Afin de voir plus loin dans l'espace et dans le temps, les astronomes ont besoin de télescopes toujours plus puissants. Depuis l'inauguration du télescope du Mont Palomar, en1948, la technologie des miroirs de verre montre des signes d'essoufflement. À partir d'une certaine dimension, le poids du miroir déforme la structure qui le supporte, faussant ainsi la précision optique de l'instrument. Les astronomes explorent donc de nouvelles avenues comme les télescopes à miroirs multiples. Le Very Large Telescope, le plus grand télescope terrestre, dont l'inauguration est prévue pour 2001, en est le meilleur exemple avec ses quatre miroirs de 8,2 m; utilisés en conjonction, ils offrent une ouverture fonctionnelle équivalant à un miroir de 16,4 m. De leur côté, les télescopes Keck (2 e rang mondial), dont les deux miroirs font 9,82 m chacun, sont constitués de 36 facettes hexagonales.
Vision liquide
Ermanno Borra, lui, croit dans la filière "miroirs
liquides". Plus légers, ils ne présentent pas
les problèmes de distorsion rencontrés avec les
miroirs de verre et surtout, ils coûtent jusqu'à
cent fois moins cher que leurs cousins. "Théoriquement,
on pourrait en construire qui font 20 ou 30 mètres de diamètre,
et peut-être même des beaucoup plus grands",
avance-t-il. Pour fabriquer un miroir liquide, le chercheur place
un liquide réfléchissant, le mercure par exemple,
dans une cuvette à laquelle un moteur imprime un mouvement
circulaire constant. Le liquide s'élève et s'étale
en une mince pellicule parfaitement lisse qui épouse la
forme d'une parabole et qui peut ainsi faire office de miroir
de télescope . "Pour obtenir des images de qualité
optique, explique le chercheur, il faut que les imperfections
à la surface du liquide soient inférieures au millième
de l'épaisseur d'un cheveu. C'est presque un miracle qu'on
y parvienne."
Le plus grand télescope liquide construit jusqu'à présent fait 3,7 m de diamètre mais Ermanno Borra n'entrevoit pas de problèmes majeurs à faire le saut vers un miroir de 6 m. La principale limitation du LZT demeure son manque de mobilité. Comme les autres miroirs liquides, on ne peut le pointer ailleurs qu'au zénith, sinon le liquide s'échapperait de la coupole. "Un miroir liquide voit le ciel comme une personne couchée sur le dos qui regarde droit au-dessus d'elle sans pouvoir tourner la tête ni bouger les yeux, explique le chercheur. Au-dessus du miroir, défile à la vitesse de la rotation terrestre, une étroite bande de ciel, à peine large comme deux fois le diamètre de la pleine Lune. Un astre donné met environ une minute à traverser son champ de vision."

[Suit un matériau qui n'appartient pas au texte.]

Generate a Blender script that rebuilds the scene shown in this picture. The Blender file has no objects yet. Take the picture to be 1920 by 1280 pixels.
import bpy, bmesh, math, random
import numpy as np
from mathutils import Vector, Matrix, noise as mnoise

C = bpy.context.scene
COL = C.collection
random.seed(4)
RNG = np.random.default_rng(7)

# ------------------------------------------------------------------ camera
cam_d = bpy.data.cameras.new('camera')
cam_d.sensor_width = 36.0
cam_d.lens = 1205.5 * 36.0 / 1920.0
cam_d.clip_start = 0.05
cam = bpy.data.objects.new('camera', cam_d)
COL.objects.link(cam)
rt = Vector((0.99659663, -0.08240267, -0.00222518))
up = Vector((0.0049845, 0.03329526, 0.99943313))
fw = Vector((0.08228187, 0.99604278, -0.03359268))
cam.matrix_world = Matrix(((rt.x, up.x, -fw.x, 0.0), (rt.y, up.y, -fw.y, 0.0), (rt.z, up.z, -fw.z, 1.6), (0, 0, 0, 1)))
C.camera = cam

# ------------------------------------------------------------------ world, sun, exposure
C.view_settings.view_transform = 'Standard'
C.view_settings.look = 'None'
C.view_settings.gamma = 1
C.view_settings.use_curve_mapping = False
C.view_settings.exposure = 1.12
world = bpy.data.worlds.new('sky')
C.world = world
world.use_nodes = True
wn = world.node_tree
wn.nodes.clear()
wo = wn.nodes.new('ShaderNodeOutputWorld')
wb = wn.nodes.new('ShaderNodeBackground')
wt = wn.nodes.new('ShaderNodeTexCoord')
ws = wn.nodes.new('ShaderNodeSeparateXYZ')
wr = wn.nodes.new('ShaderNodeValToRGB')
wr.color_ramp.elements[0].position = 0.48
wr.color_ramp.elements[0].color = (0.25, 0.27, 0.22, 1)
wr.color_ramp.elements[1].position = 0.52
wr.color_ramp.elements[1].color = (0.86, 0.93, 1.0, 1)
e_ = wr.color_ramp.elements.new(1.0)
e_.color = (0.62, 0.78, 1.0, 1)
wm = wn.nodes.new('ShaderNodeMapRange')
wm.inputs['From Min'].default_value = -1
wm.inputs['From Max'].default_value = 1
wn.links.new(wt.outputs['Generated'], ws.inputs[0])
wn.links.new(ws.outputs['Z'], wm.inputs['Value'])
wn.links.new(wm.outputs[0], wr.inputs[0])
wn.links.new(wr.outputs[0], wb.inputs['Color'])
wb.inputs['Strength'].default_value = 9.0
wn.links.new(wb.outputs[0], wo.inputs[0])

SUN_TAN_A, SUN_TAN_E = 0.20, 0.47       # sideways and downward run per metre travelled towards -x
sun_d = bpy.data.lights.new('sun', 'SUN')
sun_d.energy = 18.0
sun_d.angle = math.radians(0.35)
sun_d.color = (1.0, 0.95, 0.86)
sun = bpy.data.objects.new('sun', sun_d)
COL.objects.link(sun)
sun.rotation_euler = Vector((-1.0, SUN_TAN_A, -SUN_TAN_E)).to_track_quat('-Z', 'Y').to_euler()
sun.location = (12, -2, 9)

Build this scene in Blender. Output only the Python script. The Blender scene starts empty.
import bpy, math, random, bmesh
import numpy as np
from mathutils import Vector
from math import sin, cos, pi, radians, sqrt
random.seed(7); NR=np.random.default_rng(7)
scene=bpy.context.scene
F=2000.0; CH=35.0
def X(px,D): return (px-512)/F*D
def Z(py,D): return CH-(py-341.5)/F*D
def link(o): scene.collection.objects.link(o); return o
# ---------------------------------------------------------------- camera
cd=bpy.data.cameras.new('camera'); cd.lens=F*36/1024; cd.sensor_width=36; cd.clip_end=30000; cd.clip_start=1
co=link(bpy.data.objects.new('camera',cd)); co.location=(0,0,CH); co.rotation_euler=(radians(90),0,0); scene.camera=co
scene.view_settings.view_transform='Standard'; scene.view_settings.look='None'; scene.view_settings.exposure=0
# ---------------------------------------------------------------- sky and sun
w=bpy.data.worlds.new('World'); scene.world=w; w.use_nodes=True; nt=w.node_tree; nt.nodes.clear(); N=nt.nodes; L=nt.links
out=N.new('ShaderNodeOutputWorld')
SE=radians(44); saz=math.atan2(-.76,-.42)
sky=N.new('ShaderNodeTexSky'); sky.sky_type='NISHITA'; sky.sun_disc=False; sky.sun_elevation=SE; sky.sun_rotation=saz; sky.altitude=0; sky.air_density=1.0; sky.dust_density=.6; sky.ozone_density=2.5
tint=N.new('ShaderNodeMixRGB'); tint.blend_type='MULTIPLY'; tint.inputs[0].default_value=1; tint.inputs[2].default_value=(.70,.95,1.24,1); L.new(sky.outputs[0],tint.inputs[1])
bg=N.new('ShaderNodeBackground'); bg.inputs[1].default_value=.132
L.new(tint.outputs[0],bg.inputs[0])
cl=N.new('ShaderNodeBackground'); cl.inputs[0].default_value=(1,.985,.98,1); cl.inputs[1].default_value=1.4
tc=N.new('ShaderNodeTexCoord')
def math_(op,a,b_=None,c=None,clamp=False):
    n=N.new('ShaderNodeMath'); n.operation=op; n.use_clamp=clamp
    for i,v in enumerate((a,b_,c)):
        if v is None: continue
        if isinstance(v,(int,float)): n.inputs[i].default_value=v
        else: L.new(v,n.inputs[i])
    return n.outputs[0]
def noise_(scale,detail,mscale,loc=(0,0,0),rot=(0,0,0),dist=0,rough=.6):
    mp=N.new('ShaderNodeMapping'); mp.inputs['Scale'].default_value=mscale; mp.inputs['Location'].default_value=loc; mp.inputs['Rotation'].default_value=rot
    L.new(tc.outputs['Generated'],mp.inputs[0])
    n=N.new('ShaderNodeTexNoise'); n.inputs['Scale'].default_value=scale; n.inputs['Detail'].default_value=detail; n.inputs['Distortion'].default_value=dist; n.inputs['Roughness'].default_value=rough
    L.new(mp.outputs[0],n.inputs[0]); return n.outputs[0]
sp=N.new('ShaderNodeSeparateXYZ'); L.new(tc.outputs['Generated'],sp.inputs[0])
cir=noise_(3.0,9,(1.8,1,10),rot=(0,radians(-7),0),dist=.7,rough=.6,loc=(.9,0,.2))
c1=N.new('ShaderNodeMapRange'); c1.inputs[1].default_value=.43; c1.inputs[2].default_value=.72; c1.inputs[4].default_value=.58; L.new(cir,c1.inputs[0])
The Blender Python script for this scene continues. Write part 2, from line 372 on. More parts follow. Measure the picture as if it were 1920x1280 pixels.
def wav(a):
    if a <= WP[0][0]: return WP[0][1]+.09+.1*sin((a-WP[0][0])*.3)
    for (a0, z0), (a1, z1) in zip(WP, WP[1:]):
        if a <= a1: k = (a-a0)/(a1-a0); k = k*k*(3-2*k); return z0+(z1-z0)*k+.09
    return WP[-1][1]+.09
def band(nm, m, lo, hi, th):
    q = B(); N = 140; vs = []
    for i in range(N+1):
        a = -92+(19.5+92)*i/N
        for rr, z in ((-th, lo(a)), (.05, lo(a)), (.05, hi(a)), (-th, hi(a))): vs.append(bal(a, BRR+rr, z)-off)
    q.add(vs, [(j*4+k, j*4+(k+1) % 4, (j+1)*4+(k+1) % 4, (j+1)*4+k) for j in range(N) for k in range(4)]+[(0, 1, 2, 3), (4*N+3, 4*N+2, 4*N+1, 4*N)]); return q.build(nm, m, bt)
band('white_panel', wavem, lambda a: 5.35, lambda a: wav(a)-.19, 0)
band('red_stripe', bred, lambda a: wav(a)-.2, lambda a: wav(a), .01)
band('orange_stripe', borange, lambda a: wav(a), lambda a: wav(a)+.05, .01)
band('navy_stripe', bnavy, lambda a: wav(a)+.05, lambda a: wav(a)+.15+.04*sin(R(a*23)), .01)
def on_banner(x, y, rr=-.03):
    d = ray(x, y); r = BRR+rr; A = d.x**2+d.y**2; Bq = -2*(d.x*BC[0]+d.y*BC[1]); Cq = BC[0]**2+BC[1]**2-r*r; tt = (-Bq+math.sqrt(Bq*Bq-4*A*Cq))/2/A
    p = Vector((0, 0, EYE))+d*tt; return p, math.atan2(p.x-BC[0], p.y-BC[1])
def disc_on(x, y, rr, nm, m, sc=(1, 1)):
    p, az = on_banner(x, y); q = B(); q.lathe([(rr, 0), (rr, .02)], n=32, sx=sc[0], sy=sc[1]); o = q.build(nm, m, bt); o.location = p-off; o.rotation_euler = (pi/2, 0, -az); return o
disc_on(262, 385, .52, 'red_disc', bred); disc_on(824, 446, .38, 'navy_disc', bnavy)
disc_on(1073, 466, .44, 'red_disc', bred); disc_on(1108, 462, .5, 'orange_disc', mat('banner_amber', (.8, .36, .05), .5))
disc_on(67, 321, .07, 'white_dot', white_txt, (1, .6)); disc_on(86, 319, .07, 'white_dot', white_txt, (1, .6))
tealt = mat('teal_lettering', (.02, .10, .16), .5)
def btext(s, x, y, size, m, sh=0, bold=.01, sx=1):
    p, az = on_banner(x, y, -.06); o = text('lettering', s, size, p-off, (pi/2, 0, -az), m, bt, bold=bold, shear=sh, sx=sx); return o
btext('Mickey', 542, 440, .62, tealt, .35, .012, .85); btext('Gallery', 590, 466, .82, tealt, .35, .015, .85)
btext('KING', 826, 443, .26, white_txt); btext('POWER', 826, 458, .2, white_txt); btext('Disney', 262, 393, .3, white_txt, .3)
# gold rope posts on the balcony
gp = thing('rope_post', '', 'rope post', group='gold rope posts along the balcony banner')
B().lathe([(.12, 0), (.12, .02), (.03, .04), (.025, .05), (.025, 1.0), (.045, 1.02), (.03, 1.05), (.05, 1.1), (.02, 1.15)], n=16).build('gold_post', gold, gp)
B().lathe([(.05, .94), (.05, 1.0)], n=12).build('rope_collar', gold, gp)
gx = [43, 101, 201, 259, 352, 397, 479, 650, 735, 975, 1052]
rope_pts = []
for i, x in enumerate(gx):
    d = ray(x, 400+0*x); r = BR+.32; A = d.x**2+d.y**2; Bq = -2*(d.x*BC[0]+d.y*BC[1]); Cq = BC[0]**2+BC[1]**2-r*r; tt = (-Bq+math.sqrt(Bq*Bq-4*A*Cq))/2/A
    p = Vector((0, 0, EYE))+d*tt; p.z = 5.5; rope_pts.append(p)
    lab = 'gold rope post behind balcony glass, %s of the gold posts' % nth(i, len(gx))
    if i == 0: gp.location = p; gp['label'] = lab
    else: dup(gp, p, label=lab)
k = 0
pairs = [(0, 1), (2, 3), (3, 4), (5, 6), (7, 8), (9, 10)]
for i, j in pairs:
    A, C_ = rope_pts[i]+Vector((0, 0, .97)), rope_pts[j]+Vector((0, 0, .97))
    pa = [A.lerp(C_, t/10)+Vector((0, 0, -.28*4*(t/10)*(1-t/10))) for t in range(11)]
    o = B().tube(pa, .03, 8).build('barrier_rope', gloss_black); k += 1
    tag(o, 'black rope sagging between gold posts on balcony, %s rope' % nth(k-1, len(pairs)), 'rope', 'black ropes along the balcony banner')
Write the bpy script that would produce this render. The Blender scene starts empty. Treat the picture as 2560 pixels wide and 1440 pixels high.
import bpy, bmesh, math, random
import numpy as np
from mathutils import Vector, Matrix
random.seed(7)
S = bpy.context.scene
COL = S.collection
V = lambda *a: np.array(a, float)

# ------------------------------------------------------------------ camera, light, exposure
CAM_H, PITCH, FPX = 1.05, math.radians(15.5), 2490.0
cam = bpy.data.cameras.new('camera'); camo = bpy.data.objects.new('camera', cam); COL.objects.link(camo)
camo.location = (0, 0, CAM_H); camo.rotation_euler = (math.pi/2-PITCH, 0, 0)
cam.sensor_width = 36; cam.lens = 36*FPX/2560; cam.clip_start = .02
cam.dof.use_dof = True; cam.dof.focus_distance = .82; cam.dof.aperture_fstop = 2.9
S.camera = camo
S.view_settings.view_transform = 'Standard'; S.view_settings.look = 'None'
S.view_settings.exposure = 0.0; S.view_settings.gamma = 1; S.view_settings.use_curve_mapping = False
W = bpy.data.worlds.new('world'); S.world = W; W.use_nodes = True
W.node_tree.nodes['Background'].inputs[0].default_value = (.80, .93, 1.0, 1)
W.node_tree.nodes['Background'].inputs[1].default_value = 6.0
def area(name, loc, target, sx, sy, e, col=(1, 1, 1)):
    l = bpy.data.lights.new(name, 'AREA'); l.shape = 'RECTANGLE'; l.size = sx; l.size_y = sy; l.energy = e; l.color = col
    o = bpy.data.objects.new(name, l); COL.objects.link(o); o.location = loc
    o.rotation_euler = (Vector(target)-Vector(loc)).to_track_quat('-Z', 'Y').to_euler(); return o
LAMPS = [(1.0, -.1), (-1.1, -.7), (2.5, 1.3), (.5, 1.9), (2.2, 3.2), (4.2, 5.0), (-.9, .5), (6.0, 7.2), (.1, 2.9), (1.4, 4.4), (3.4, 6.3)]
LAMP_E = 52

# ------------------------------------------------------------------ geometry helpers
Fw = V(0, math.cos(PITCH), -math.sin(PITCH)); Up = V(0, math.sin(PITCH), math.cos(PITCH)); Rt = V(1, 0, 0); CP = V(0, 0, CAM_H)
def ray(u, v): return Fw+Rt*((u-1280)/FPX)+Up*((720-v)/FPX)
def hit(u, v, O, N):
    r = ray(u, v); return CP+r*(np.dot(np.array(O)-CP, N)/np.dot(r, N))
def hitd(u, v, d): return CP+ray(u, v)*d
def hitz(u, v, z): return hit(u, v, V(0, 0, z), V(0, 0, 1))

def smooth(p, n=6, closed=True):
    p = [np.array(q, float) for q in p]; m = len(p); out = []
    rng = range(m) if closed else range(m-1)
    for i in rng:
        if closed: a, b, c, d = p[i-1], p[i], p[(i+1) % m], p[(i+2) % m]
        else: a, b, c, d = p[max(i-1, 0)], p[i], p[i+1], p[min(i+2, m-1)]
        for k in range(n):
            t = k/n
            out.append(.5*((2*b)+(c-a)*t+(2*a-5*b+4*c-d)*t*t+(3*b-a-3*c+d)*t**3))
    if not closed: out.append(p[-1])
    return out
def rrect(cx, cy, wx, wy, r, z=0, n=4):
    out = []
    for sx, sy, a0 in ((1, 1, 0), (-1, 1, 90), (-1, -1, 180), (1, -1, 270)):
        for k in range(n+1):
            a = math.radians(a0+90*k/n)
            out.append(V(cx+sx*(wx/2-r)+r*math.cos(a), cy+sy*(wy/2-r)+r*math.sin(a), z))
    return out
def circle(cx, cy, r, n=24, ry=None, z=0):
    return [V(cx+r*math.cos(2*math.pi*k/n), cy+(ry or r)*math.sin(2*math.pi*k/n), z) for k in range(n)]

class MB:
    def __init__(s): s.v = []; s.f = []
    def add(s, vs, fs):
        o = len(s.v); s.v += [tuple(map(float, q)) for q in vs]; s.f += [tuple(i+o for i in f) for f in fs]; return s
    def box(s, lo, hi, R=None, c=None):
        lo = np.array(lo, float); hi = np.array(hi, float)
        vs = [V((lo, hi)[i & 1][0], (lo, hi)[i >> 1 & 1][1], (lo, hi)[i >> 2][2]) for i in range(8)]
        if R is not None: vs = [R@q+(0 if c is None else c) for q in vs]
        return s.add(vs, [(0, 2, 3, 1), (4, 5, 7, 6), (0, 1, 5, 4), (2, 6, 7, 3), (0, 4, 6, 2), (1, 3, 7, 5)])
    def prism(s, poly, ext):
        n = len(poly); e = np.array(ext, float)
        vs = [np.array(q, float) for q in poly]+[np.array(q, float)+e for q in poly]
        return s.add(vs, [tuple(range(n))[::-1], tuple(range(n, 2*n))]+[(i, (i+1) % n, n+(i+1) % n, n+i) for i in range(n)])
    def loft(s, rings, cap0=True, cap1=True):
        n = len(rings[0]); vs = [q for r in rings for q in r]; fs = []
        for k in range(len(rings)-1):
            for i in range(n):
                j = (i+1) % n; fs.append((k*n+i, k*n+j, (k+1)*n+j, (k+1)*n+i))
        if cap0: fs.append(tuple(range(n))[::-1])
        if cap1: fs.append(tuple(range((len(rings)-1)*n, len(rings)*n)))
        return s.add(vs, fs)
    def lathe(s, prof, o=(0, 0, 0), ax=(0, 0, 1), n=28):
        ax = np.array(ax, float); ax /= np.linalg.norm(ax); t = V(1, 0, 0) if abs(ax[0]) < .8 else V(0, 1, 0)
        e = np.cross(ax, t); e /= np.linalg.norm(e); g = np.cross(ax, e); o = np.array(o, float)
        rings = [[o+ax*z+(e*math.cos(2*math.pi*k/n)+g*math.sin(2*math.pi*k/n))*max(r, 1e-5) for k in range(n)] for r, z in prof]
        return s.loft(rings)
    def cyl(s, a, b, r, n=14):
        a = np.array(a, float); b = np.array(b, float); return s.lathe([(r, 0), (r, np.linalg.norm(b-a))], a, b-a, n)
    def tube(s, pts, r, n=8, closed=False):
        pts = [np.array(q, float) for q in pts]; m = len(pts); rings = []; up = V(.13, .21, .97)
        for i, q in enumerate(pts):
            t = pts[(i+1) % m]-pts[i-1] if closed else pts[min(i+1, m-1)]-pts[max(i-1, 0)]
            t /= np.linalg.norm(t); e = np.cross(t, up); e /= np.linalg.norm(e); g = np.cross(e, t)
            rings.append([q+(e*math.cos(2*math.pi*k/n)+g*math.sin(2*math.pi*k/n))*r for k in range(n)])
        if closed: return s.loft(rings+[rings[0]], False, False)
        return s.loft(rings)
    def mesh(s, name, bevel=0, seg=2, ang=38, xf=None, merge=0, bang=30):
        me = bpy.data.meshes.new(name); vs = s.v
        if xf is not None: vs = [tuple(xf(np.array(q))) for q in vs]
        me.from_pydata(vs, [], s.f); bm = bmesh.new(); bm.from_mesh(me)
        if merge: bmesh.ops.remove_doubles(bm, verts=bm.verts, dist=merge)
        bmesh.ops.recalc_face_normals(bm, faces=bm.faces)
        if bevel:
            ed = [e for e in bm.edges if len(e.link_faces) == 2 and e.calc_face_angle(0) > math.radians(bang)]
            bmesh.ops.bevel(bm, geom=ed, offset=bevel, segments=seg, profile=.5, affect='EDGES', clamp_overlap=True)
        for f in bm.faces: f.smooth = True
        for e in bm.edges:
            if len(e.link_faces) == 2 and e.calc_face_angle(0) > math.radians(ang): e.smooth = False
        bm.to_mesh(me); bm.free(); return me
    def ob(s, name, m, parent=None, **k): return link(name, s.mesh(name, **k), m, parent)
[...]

L'avenir des télescopes à miroir liquide pourrait
bien dépendre de tests qui sont réalisés
présentement dans les laboratoires de la Faculté
des sciences et de génie. L'équipe d'Ermanno Borra,
en collaboration avec les professeures Anna Ritcey et Hélène
Yockell du
Département de chimie, explore la possibilité de
construire des miroirs inclinables en déposant un mince
film d'argent sur un liquide visqueux. Un étudiant-chercheur
du groupe, Étienne Artigau, est ainsi parvenu à
donner une inclinaison de 20 degrés à un miroir
liquide tout en conservant ses propriétés optiques.
Entre temps, comme les chercheurs entendent utiliser le LZT pour étudier la cosmologie et l'évolution des galaxies, le torticolis de leur instrument ne les embête pas outre mesure. "Il y a peu d'objets célestes qui ne sont pas représentés dans la bande de ciel que voit le miroir, souligne Ermanno Borra. De plus, l'Univers est si vaste et si peu connu que, peu importe où le regard se pose, il y a toujours de nouvelles choses à découvrir."